Dismissing Wozniak's recent claims that humans would become the pets of robots when they took over the world (See: Apple co-founder Steve Wozniak says humans will become robot pets), Torvalds said, "We'll get AI, and it will almost certainly be through something very much like recurrent neural networks.
"And the thing is, since that kind of AI will need training, it won't be 'reliable' in the traditional computer sense. It's not the old rule-based prolog days, when people thought they'd 'understand' what the actual decisions were in an AI.
"And that all makes it very interesting, of course, but it also makes it hard to productise. Which will very much limit where you'll actually find those neural networks, and what kinds of network sizes and inputs and outputs they'll have.

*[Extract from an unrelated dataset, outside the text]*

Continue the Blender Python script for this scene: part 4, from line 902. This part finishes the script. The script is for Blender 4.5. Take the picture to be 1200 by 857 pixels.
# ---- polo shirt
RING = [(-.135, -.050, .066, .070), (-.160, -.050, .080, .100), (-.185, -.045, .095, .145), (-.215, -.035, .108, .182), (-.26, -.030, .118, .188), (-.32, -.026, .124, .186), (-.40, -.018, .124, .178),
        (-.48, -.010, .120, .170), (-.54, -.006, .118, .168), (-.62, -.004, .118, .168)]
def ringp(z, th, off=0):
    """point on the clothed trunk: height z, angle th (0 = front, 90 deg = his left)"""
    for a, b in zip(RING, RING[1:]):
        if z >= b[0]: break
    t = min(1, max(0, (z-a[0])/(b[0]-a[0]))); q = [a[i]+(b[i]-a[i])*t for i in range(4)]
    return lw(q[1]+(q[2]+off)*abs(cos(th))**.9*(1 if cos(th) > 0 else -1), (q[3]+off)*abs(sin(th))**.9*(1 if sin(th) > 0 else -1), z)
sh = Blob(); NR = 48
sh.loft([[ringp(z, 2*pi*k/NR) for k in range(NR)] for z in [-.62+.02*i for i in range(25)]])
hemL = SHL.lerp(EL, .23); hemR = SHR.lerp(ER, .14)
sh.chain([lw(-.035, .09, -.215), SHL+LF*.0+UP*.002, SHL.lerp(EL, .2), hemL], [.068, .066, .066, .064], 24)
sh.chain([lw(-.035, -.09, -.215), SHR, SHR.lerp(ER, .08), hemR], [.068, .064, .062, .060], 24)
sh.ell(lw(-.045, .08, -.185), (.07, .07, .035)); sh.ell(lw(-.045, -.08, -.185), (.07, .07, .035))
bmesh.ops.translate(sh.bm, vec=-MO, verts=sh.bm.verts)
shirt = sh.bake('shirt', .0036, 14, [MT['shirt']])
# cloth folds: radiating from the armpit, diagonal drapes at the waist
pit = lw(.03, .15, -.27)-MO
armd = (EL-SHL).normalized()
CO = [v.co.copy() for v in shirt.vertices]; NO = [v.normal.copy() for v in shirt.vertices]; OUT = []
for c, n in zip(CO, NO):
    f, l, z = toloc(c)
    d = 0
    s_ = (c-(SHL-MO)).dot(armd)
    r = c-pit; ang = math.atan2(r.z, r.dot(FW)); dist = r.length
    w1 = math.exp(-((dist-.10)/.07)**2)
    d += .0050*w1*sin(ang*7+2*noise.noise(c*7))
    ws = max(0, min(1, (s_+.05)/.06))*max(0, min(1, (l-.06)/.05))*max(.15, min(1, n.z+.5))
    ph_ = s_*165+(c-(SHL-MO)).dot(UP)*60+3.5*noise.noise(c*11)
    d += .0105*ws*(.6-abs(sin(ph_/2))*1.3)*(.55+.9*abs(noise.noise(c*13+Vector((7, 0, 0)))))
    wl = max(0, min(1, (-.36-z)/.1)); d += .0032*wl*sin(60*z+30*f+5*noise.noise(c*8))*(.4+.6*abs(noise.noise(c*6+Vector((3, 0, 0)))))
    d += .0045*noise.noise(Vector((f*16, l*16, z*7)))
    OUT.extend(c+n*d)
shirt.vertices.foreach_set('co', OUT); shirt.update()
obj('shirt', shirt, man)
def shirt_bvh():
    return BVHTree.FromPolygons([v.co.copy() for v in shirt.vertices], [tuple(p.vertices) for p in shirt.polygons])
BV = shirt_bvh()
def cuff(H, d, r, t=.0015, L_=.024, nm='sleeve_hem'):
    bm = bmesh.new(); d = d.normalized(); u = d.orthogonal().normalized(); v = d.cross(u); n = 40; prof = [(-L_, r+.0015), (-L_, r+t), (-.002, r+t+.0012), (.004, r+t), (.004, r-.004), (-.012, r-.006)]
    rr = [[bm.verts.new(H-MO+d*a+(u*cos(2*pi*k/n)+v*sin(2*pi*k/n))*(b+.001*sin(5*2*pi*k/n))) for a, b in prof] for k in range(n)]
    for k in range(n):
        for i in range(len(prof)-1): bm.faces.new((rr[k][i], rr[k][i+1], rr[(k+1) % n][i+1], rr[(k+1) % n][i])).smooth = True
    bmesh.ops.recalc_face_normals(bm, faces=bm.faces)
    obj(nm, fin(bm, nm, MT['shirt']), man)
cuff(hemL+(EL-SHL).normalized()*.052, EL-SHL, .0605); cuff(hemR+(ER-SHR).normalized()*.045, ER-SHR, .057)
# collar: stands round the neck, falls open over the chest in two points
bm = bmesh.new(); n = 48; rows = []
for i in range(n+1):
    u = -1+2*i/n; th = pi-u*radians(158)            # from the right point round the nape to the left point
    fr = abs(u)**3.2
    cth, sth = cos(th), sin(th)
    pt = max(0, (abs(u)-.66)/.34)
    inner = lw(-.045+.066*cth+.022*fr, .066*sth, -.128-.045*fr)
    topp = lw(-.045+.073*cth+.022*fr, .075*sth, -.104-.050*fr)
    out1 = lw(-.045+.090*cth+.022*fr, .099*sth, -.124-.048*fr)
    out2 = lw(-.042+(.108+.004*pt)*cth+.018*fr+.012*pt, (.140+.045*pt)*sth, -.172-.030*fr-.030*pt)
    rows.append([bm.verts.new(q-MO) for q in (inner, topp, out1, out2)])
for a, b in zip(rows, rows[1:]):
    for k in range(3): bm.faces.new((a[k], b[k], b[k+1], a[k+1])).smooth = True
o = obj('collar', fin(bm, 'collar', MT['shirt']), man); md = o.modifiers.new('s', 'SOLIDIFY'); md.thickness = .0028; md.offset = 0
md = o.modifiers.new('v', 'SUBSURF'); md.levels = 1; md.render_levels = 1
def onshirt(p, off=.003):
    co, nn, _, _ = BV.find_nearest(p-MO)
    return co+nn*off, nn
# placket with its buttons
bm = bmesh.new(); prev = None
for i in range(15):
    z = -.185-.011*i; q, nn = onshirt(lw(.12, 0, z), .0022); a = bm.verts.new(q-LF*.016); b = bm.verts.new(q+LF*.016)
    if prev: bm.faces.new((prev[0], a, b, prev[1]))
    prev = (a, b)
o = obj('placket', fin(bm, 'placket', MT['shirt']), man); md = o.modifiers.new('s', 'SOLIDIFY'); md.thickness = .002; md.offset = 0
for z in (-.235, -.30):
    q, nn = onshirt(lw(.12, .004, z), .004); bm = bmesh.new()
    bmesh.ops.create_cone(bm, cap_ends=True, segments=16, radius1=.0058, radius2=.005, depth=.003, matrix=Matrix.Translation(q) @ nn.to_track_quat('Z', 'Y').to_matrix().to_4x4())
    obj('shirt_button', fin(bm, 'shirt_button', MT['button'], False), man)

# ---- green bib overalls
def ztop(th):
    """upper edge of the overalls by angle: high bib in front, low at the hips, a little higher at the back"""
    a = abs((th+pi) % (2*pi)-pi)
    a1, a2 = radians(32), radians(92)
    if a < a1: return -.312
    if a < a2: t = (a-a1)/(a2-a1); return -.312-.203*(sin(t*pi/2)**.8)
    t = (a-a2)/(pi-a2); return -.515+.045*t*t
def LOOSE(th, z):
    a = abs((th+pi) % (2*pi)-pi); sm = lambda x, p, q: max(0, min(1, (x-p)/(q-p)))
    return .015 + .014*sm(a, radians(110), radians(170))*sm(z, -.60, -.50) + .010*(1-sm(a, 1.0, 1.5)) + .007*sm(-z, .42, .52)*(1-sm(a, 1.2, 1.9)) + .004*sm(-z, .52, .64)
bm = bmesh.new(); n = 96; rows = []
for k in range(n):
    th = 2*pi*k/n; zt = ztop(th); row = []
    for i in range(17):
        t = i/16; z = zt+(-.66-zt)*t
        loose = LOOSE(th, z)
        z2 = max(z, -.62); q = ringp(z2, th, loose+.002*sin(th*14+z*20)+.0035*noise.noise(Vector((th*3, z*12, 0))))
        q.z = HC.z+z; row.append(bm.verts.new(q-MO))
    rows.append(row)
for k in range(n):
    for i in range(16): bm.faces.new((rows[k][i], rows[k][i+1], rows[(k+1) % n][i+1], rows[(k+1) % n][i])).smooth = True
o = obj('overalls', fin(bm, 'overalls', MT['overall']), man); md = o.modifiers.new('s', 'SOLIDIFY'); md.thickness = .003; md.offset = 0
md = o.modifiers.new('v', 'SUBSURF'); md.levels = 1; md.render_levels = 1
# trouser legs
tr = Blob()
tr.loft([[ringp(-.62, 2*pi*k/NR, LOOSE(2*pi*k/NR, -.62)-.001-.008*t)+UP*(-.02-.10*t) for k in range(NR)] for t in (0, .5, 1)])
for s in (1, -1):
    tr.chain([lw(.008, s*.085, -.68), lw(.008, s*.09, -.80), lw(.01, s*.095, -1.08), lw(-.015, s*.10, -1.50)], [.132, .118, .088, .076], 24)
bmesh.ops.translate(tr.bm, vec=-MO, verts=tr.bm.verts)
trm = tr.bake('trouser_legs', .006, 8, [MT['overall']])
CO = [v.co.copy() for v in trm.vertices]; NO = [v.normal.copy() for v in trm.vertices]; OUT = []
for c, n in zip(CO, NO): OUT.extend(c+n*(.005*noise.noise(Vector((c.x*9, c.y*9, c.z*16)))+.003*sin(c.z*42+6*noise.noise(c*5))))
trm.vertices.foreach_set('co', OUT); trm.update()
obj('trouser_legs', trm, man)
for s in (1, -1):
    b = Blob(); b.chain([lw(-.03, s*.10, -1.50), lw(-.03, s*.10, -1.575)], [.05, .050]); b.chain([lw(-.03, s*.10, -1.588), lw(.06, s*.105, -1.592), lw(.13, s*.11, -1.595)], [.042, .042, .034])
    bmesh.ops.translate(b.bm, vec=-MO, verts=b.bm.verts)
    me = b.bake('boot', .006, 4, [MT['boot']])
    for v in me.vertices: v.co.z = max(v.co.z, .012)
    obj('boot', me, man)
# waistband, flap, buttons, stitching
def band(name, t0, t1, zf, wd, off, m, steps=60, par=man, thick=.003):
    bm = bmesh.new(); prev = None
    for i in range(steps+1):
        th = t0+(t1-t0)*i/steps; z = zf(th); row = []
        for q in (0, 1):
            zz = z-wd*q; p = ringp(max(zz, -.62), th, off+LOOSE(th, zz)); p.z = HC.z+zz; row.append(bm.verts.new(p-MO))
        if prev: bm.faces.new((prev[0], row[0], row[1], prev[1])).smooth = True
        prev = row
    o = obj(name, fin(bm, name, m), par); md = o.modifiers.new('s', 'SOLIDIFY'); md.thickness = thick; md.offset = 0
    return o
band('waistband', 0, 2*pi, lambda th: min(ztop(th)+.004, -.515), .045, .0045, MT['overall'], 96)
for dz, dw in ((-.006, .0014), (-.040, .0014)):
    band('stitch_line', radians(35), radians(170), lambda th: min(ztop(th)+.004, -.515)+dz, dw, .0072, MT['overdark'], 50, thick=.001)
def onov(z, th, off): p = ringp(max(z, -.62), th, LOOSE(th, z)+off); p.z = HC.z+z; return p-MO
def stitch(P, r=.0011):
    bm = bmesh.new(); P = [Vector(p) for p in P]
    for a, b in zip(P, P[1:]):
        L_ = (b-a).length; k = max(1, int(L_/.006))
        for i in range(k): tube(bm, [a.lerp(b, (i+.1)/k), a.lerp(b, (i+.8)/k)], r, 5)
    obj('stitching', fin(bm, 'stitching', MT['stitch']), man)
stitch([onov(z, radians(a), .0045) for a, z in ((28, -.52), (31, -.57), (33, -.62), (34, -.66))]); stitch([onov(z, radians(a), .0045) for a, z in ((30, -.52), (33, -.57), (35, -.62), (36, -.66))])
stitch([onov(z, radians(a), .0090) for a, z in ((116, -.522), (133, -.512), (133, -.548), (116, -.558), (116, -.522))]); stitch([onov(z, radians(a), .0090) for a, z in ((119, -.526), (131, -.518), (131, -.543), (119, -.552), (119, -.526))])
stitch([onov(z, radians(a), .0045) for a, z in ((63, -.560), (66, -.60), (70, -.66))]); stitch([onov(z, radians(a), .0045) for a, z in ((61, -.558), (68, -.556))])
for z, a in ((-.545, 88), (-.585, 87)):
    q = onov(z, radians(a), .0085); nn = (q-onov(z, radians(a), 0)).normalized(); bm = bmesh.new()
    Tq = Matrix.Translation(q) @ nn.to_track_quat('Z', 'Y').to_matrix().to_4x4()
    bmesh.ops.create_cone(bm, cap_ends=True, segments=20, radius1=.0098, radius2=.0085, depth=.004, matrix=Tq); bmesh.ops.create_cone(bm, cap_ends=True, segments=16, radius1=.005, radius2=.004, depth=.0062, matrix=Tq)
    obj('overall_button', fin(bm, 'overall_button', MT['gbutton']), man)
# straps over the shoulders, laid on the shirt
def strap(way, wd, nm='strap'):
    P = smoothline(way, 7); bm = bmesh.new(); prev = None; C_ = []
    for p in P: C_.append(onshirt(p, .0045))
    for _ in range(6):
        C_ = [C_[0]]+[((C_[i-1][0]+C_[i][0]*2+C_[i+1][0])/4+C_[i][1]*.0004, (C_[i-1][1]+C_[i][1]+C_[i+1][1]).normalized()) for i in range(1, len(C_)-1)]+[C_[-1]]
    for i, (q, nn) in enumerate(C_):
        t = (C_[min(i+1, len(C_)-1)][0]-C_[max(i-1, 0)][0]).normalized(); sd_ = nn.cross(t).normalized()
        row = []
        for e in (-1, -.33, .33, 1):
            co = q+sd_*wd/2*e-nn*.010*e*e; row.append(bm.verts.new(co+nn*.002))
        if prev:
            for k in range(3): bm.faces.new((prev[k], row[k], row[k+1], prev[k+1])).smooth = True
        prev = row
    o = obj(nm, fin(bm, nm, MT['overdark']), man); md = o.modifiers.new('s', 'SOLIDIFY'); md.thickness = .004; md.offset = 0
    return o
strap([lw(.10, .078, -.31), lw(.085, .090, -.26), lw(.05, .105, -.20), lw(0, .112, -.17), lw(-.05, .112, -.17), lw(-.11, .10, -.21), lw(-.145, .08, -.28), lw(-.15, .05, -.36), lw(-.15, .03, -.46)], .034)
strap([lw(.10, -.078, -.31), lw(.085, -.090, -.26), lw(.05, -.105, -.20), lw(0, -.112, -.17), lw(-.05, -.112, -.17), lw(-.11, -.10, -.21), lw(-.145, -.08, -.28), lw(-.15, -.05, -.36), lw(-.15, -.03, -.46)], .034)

"So I'd expect just more of (and much fancier) targeted AI, rather than anything human-like at all - language recognition, pattern recognition, things like that.
The past few months had witness some of the most famous scientists and engineers - including Stephen Hawking saying artificial superintelligence was one of the biggest threats to humanity. However, according to Torvalds their fears were idiotic.
He said ''targeted AI'' would do things like language translation or scheduling, adding basically, these would just be ''fancier'' versions of apps like Google Now or Siri.
He added, they would not, however, be cybergods, or even human-equivalent forms of intelligence.
As regards the prospect that AI might usher in a singularity, whereby computers experienced an ''intelligence explosion'' and figured out how to produce any object we could desire, in infinite amounts, Torvalds remains sceptical, "The whole 'Singularity' kind of event? Yeah, it's science fiction, and not very good Sci-Fi at that, in my opinion. Unending exponential growth? What drugs are those people on? I mean, really."